Which would you choose, Brighton or Moscow? As Julian Daniels reports, the former Manchester United winger opted for the latter and he will probably be regretting it now

When Andrei Kanchelskis signed a one-year-deal with Dinamo Moscow in January, he was in­stant­ly named club captain. It seemed like his nine-month exile from the game had ended in style. However, within weeks it had turned into a nightmare.

It was with something of a heavy heart that Kanchelskis agreed to the move. Still harbouring notions of a Premiership return, he had been desperate to stay in England. However, a 34-year-old winger, whose heyday trademark was his blistering pace, was not at the top of too many top-flight shopping lists and, with memories of a failed stint at Southampton 18 months ago fresh in the minds, he was viewed with suspicion.

At one point last winter, he was offered to Dundee, who had already bagged Fabrizio Ravanelli and Craig Burley and seemed good for at least one more thirty­something former star.
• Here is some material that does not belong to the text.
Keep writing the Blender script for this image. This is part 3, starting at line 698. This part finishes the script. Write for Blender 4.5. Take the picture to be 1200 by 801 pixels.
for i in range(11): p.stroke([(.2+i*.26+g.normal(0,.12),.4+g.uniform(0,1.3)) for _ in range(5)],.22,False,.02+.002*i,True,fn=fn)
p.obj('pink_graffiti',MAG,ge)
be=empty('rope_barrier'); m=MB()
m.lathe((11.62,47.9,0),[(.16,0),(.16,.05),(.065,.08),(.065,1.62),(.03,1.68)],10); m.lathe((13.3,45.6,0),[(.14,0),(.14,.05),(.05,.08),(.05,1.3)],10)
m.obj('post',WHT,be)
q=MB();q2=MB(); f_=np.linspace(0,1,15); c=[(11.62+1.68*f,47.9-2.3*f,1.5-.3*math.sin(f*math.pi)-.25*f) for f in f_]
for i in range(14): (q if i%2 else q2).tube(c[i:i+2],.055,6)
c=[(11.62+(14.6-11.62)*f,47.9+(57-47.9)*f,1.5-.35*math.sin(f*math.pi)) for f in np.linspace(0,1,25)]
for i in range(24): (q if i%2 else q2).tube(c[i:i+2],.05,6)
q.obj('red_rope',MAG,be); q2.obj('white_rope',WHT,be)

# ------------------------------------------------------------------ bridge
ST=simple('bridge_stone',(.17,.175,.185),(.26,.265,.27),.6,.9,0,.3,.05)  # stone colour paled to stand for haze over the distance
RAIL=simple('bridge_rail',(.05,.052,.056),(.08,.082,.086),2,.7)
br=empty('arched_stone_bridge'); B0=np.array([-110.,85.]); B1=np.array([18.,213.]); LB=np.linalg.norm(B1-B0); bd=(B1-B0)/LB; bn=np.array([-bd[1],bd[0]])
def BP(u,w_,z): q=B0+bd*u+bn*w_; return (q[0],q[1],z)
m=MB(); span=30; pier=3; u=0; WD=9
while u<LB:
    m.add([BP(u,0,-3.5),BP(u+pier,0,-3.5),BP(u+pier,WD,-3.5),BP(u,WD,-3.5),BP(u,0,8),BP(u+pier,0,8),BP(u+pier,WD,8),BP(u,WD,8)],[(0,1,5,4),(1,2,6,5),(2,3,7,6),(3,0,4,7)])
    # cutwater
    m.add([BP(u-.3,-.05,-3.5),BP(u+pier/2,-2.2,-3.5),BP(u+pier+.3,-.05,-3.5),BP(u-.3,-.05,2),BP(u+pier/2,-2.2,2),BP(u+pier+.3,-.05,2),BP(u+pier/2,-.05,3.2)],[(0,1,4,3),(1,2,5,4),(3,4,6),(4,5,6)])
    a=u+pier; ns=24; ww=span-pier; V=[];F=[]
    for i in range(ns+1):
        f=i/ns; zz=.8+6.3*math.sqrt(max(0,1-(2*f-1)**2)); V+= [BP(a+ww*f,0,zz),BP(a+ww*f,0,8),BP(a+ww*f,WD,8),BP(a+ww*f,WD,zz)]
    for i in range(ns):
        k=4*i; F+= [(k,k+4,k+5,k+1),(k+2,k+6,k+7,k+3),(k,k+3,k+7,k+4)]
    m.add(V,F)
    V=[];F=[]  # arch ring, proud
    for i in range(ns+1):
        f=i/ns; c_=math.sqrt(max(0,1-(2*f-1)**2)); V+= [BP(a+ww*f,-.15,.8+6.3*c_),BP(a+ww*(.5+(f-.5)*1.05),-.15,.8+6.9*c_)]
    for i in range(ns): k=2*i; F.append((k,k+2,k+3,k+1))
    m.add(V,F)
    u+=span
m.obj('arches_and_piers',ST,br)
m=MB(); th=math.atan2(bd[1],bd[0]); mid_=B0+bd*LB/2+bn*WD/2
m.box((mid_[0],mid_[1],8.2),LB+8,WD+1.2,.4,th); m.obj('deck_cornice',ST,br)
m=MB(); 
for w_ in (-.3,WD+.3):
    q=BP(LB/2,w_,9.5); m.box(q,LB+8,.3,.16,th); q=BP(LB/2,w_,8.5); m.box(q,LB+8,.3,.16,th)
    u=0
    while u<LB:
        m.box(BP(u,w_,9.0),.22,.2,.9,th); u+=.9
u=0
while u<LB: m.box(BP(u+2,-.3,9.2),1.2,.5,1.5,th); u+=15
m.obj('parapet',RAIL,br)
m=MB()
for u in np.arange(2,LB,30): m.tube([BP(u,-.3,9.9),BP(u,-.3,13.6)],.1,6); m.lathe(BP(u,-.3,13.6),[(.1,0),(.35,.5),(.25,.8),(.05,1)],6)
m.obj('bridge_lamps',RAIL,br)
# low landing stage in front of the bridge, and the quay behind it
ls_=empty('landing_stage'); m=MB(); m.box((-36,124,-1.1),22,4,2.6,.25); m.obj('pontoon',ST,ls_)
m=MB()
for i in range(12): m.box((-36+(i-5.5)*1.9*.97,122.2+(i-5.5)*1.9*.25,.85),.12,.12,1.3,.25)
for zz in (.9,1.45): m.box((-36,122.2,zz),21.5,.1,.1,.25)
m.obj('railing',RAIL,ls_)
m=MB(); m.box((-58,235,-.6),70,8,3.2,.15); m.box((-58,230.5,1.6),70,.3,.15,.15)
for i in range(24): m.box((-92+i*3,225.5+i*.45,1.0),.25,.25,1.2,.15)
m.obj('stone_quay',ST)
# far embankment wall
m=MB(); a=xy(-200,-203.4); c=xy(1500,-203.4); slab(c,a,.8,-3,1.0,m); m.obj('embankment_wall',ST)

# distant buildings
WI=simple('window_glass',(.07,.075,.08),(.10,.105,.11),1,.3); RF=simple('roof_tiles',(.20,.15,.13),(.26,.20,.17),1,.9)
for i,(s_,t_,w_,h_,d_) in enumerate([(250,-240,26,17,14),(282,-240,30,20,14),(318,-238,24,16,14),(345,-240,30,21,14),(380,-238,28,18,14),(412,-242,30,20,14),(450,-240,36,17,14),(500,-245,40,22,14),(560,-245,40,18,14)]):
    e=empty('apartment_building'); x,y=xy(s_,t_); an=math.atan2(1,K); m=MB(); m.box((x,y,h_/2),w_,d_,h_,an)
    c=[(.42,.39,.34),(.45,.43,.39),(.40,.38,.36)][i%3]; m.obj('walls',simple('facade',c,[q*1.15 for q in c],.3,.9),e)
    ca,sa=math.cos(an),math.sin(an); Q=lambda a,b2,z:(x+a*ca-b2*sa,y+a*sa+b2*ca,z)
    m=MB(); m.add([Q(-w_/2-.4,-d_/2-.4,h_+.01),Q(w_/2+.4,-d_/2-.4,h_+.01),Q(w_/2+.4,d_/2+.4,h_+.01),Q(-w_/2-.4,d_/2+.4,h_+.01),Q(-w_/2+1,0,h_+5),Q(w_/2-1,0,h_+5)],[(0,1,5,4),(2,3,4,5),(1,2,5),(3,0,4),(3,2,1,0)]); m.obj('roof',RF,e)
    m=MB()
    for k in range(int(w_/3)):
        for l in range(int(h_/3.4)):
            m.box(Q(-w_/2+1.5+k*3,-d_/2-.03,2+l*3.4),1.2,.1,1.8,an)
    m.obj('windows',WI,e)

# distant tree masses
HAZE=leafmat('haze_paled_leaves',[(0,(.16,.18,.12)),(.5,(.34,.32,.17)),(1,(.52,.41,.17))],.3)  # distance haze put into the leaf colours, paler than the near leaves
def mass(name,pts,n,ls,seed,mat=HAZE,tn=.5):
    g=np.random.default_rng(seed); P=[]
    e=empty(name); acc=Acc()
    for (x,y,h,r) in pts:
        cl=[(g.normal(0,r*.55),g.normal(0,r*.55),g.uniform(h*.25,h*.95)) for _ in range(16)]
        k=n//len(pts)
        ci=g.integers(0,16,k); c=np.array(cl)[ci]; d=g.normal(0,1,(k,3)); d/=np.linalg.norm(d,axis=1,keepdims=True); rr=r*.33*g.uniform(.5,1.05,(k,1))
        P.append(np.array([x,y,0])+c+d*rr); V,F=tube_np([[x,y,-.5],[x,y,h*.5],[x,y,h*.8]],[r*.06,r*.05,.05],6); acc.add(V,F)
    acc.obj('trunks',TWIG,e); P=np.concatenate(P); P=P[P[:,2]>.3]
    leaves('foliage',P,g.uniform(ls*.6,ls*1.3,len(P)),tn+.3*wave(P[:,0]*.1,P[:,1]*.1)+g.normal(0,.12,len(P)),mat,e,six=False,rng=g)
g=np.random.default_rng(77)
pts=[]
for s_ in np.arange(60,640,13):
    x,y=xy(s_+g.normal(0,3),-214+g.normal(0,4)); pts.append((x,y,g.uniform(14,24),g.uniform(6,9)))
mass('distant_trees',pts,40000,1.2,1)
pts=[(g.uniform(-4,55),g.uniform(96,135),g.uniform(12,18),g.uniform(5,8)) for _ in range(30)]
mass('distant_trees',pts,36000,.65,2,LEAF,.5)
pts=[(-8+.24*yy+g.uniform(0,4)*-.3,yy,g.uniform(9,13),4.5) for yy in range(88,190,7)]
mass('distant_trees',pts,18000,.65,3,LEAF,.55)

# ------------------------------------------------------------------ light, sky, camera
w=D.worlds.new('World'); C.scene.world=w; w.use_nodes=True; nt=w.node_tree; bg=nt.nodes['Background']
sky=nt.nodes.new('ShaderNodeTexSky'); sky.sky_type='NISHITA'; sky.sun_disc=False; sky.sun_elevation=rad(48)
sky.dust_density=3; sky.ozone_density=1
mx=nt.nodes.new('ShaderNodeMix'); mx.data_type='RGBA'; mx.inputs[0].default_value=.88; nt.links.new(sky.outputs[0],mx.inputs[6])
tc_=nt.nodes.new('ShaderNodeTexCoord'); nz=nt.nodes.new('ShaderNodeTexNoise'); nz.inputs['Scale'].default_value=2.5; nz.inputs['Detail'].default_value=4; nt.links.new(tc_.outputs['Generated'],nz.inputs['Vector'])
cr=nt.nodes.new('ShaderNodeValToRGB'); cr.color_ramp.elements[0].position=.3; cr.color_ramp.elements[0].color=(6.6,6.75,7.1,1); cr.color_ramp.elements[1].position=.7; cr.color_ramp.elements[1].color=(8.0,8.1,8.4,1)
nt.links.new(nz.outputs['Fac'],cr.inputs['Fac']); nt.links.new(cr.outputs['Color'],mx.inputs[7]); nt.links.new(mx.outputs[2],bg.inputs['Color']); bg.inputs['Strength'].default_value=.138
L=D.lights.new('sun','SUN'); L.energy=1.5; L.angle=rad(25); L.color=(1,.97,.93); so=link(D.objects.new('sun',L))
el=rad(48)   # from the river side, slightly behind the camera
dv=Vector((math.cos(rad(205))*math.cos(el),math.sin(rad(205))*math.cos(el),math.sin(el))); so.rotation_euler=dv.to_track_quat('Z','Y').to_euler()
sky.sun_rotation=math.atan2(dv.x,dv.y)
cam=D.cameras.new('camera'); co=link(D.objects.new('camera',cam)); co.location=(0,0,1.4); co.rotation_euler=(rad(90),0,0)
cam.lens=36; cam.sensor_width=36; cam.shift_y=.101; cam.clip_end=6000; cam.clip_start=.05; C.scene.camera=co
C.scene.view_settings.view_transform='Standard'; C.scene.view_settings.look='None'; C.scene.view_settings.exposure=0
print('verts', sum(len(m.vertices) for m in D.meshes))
But the timing proved unfortunate. Would-be Dundee saviour Giovanni Di Stefano was passing through Dens Park at the time, spouting loudly about how he would soon deliver up Edgar Davids and various other A-list desirables.
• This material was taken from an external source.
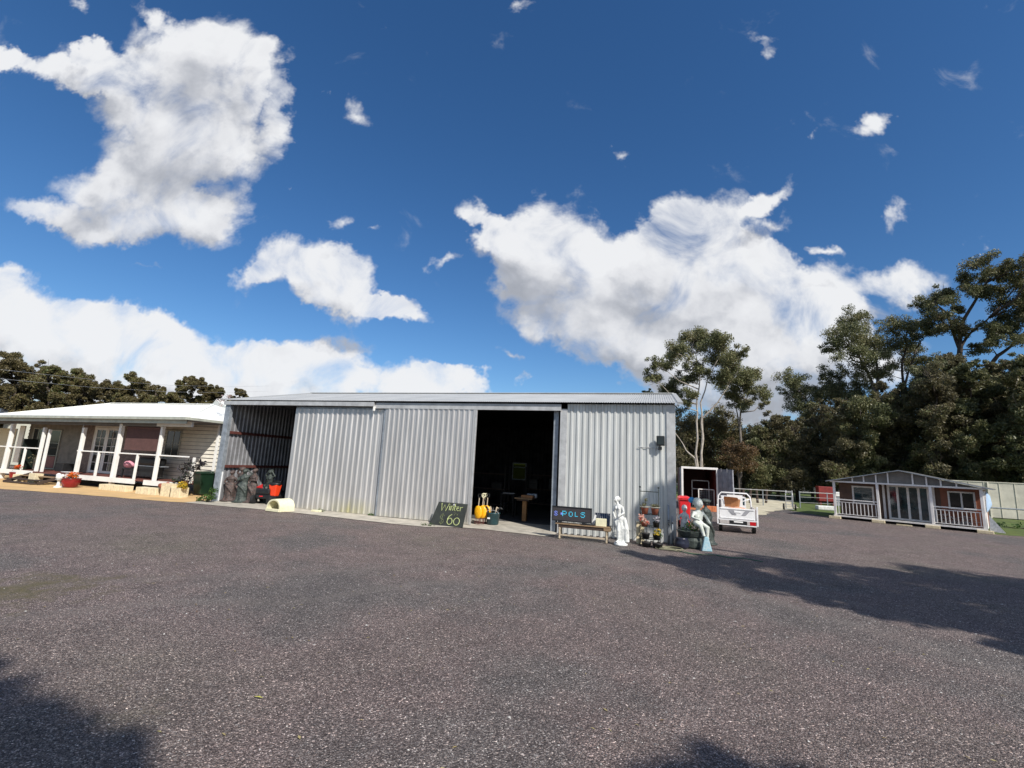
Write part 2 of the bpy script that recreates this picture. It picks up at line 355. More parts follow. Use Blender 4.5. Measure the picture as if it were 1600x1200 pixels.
M['leaf_dark'] = leafmat('dark_gum_leaves', [(.055,.065,.034),(.12,.13,.058),(.175,.175,.08),(.22,.18,.10)], trans=.28)
M['leaf_under'] = leafmat('understorey_leaves', [(.06,.055,.038),(.125,.115,.06),(.18,.15,.085),(.15,.165,.065)], trans=.32)
M['leaf_brown'] = leafmat('olive_brown_leaves', [(.055,.05,.024),(.125,.10,.046),(.17,.14,.06),(.12,.15,.05)], trans=.28)
M['leaf_red'] = leafmat('russet_leaves', [(.05,.045,.02),(.12,.07,.035),(.16,.10,.05),(.10,.10,.04)], trans=.25)
M['leaf_green'] = leafmat('bright_green_leaves', [(.02,.05,.012),(.05,.11,.02),(.09,.16,.03)], trans=.3)
M['leaf_purple'] = leafmat('dark_purple_leaves', [(.012,.01,.014),(.03,.025,.03),(.03,.045,.022)], trans=.15)
M['fl_orange'] = leafmat('orange_petals', [(.55,.05,.015),(.75,.16,.02),(.7,.3,.05)], trans=.3)
M['fl_red'] = leafmat('red_petals', [(.5,.03,.02),(.7,.12,.08),(.75,.6,.5)], trans=.3)
M['fl_yellow'] = leafmat('yellow_petals', [(.6,.35,.02),(.7,.5,.05),(.5,.3,.02)], trans=.3)
M['leafyg'] = mat('yellow_green_leaf', (.40,.38,.08), .6)
M['blossom'] = leafmat('pale_blossom', [(.10,.09,.05),(.4,.3,.28),(.55,.42,.42)], trans=.2)
M['fl_pink'] = leafmat('pink_petals', [(.6,.2,.3),(.7,.35,.42),(.75,.55,.6)], trans=.3)
M['fl_white'] = leafmat('white_petals', [(.5,.5,.5),(.7,.7,.7),(.4,.35,.4)], trans=.3)
# gravel: fine dark stone chips with pale specks
def gravelmat():
    m = bpy.data.materials.new('gravel_surface'); m.use_nodes = True; t = m.node_tree; b = t.nodes['Principled BSDF']
    def nn(ty, **k):
        n = t.nodes.new(ty)
        for a, c in k.items(): setattr(n, a, c)
        return n
    g = nn('ShaderNodeNewGeometry'); P_ = g.outputs['Position']
    def noi(s, d=3, r=.6):
        n = nn('ShaderNodeTexNoise'); n.inputs['Scale'].default_value = s; n.inputs['Detail'].default_value = d; n.inputs['Roughness'].default_value = r; t.links.new(P_, n.inputs[0]); return n.outputs['Fac']
    def ramp(f, els):
        r = nn('ShaderNodeValToRGB'); t.links.new(f, r.inputs[0]); E_ = r.color_ramp.elements
        while len(E_) < len(els): E_.new(.5)
        for i, (p, c) in enumerate(els): E_[i].position = p; E_[i].color = (*c, 1)
        return r.outputs[0]
    def mix(f, a, c, bt='MIX'):
        n = nn('ShaderNodeMix', data_type='RGBA', blend_type=bt)
        for i, x in ((0, f), (6, a), (7, c)):
            if isinstance(x, (int, float)): n.inputs[i].default_value = x
            elif isinstance(x, tuple): n.inputs[i].default_value = (*x, 1)
            else: t.links.new(x, n.inputs[i])
        return n.outputs[2]
    v1 = nn('ShaderNodeTexVoronoi'); v1.inputs['Scale'].default_value = 120; t.links.new(P_, v1.inputs[0])
    v2 = nn('ShaderNodeTexVoronoi'); v2.inputs['Scale'].default_value = 62; t.links.new(P_, v2.inputs[0])
    s1 = nn('ShaderNodeSeparateColor'); t.links.new(v1.outputs['Color'], s1.inputs[0])
    s2 = nn('ShaderNodeSeparateColor'); t.links.new(v2.outputs['Color'], s2.inputs[0])
    stone = ramp(s1.outputs[0], [(0, (.055,.045,.042)), (.35, (.108,.091,.085)), (.7, (.172,.148,.137)), (.93, (.28,.25,.23)), (1, (.58,.54,.50))])
    stone2 = ramp(s2.outputs[1], [(0, (.6,.6,.6)), (.5, (.95,.95,.95)), (.93, (1.25,1.25,1.25)), (1, (2.6,2.5,2.4))])
    c = mix(1.0, stone, stone2, 'MULTIPLY')
    big = ramp(noi(.22, 5, .55), [(.30, (.74,.78,.81)), (.42, (.90,.91,.92)), (.50, (1.10,1.0,1.0)), (.60, (1.06,1.0,.97)), (.72, (.94,.95,.82))])
    c = mix(1.0, c, big, 'MULTIPLY')
    mid = ramp(noi(1.7, 6, .7), [(.3, (.80,.80,.80)), (.7, (1.2,1.18,1.16))])
    c = mix(1.0, c, mid, 'MULTIPLY')
    for (ox, oy, r1, r2) in ((-14., -9., 24.2, 25.7), (2., -22., 36.5, 38.0), (-30., 30., 33.0, 34.6)):
        dn = nn('ShaderNodeVectorMath', operation='DISTANCE'); t.links.new(P_, dn.inputs[0]); dn.inputs[1].default_value = (ox, oy, 0)
        wob = nn('ShaderNodeMath', operation='MULTIPLY_ADD'); t.links.new(noi(.35, 3), wob.inputs[0]); wob.inputs[1].default_value = 1.6; t.links.new(dn.outputs['Value'], wob.inputs[2])
        for rr_ in (r1, r2):
            a_ = nn('ShaderNodeMath', operation='SUBTRACT'); t.links.new(wob.outputs[0], a_.inputs[0]); a_.inputs[1].default_value = rr_ + .8
            b_ = nn('ShaderNodeMath', operation='ABSOLUTE'); t.links.new(a_.outputs[0], b_.inputs[0])
            k_ = nn('ShaderNodeMapRange', interpolation_type='SMOOTHSTEP'); t.links.new(b_.outputs[0], k_.inputs['Value']); k_.inputs['From Min'].default_value = .08; k_.inputs['From Max'].default_value = .24; k_.inputs['To Min'].default_value = .22; k_.inputs['To Max'].default_value = 0
            c = mix(k_.outputs[0], c, (.205,.18,.16))
    # mossy and sandy wear, low amount
    moss = ramp(noi(.55, 7, .75), [(.60, (0,0,0)), (.72, (1,1,1))])
    sm = nn('ShaderNodeSeparateColor'); t.links.new(moss, sm.inputs[0])
    mm = nn('ShaderNodeMath', operation='MULTIPLY'); t.links.new(sm.outputs[0], mm.inputs[0]); mm.inputs[1].default_value = .32
    c = mix(mm.outputs[0], c, (.095,.090,.045))
    # worn patch at the left where sand and moss show
    dv = nn('ShaderNodeVectorMath', operation='DISTANCE'); t.links.new(P_, dv.inputs[0]); dv.inputs[1].default_value = (-8.6, 4.6, 0)
    wv = nn('ShaderNodeMath', operation='MULTIPLY_ADD'); t.links.new(noi(2.2, 5, .7), wv.inputs[0]); wv.inputs[1].default_value = 2.6; wv.inputs[2].default_value = -.65
    pv = nn('ShaderNodeMath', operation='SUBTRACT'); t.links.new(wv.outputs[0], pv.inputs[0])
    dvs = nn('ShaderNodeMath', operation='MULTIPLY'); t.links.new(dv.outputs['Value'], dvs.inputs[0]); dvs.inputs[1].default_value = .62
    t.links.new(dvs.outputs[0], pv.inputs[1]); pc = nn('ShaderNodeMath', operation='MULTIPLY'); pc.use_clamp = True; t.links.new(pv.outputs[0], pc.inputs[0]); pc.inputs[1].default_value = 1.6
    c = mix(pc.outputs[0], c, mix(noi(9, 4), (.05,.055,.028), (.20,.155,.095)))
    t.links.new(c, b.inputs['Base Color']); b.inputs['Roughness'].default_value = .8; b.inputs['Specular IOR Level'].default_value = .25
    hm = nn('ShaderNodeMath', operation='ADD'); t.links.new(v1.outputs['Distance'], hm.inputs[0])
    h2 = nn('ShaderNodeMath', operation='MULTIPLY'); t.links.new(v2.outputs['Distance'], h2.inputs[0]); h2.inputs[1].default_value = 1.6; t.links.new(h2.outputs[0], hm.inputs[1])
    bp = nn('ShaderNodeBump'); bp.inputs['Strength'].default_value = .75; bp.inputs['Distance'].default_value = .012; bp.invert = True
    t.links.new(hm.outputs[0], bp.inputs['Height']); t.links.new(bp.outputs[0], b.inputs['Normal'])
    return m
M['gravel'] = gravelmat()
M['grass'] = mat('lawn_grass', (.105,.15,.022), .9, 0, .3, 1.2, c2=(.045,.062,.016), bump=.6, bscale=25, detail=9, world=True)
M['field'] = mat('bush_floor', (.05,.045,.022), .95, 0, .3, .4, c2=(.022,.02,.012), detail=9, world=True)
M['dust'] = mat('pale_crushed_limestone', (.62,.56,.42), .95, 0, .2, 1.6, c2=(.34,.31,.21), bump=.4, bscale=30, detail=8, world=True)
M['paving'] = mat('orange_sandstone_paving', (.66,.43,.19), .9, 0, .2, 1.3, c2=(.46,.31,.15), bump=.3, bscale=20, detail=7, world=True)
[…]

The Italian lawyer showed both his ignor­ance of the game and a supreme lack of decorum by publicly dissing Kanchelskis, professing he had never heard of him and that Dundee had no need for such players.

As it turned out, the only offer in Britain came from Brighton, just down the road from Andrei’s West Sussex pile. Kanchelskis was happy to train with the Seagulls for a few weeks, provoking a surge of excitement in the local press. But in the end their wage offer was far too low for his pride, if not his pension scheme.

Though not quite on the scale of the Saudi/Qatar gold rush, the Russian premier league is now sufficiently awash with cash to prompt a big influx of foreigners and returning natives. Russian captain and long time Spanish exile Viktor Onopko, for example, spurned Everton in favour of a move to Russian mid-table outfit Saturn. So at least, when Dinamo signed up Kanchelskis, he could cash in for a season and enjoy be­ing the prodigal returned. Or so he thought. Before you could say “Clive Allen’s signed for Palace”, he had been shown the door – with­out managing a single minute of competitive football for Dinamo.

During pre-season training in Spain, Kanchelskis found himself unceremoniously packed off home. Initially no proper explanations were offered, beyond mutterings of a “disciplinary offence”. When the squad list for the new season was announced his name was missing. The indignant player claimed to be baffled. Eventually, the club claimed he had turned up drunk for training. Whether this is true will probably never be known. There had already been murmurings of a falling out with Dinamo’s new martinet coach, Czech Jaroslav Grebik, whose functionalist approach did not chime with the ex-Man Utd winger’s ideas.

During the briefest of honeymoons back in February, Grebik had hailed Kanchelskis’s arrival as a major coup. He praised his experience and intelligence, promised to make him leader of his team, and even expressed a desire for game of chess with his new captain. But after Spain, Grebik proclaimed himself shocked at the player’s “lack of professionalism”. Kanchelskis claims Grebik had already lost the confidence of the players and that his team-mates wanted him to stay. But Dinamo would not relent. “He no longer has a future at this club,” said a statement.

Kanchelskis now finds himself in the wilderness. He has been training with Saturn – doubtless with Onopko, his old mate from Dynamo Kiev and the Russian national side, oiling the wheels. And he reckons that a move to Saturn might be on.

But he has also become embroiled in a legal spat with Dinamo over compensation. Kanchelskis says he is entitled to have his contract paid off in full, but even though he is not asking for the total amount, the club have been unwilling to compromise. It has all started to get messy as the lawyers and the football federation were called in.

At one point in April Kanchelskis alleged he was been threatened in the street by someone claiming to be an ex-KGB man with connections to Dinamo, who told him to withdraw any claims against the club or else, stirring vague memories of rumoured mafia threats way back in his Manchester United days. It would never have happened at Brighton.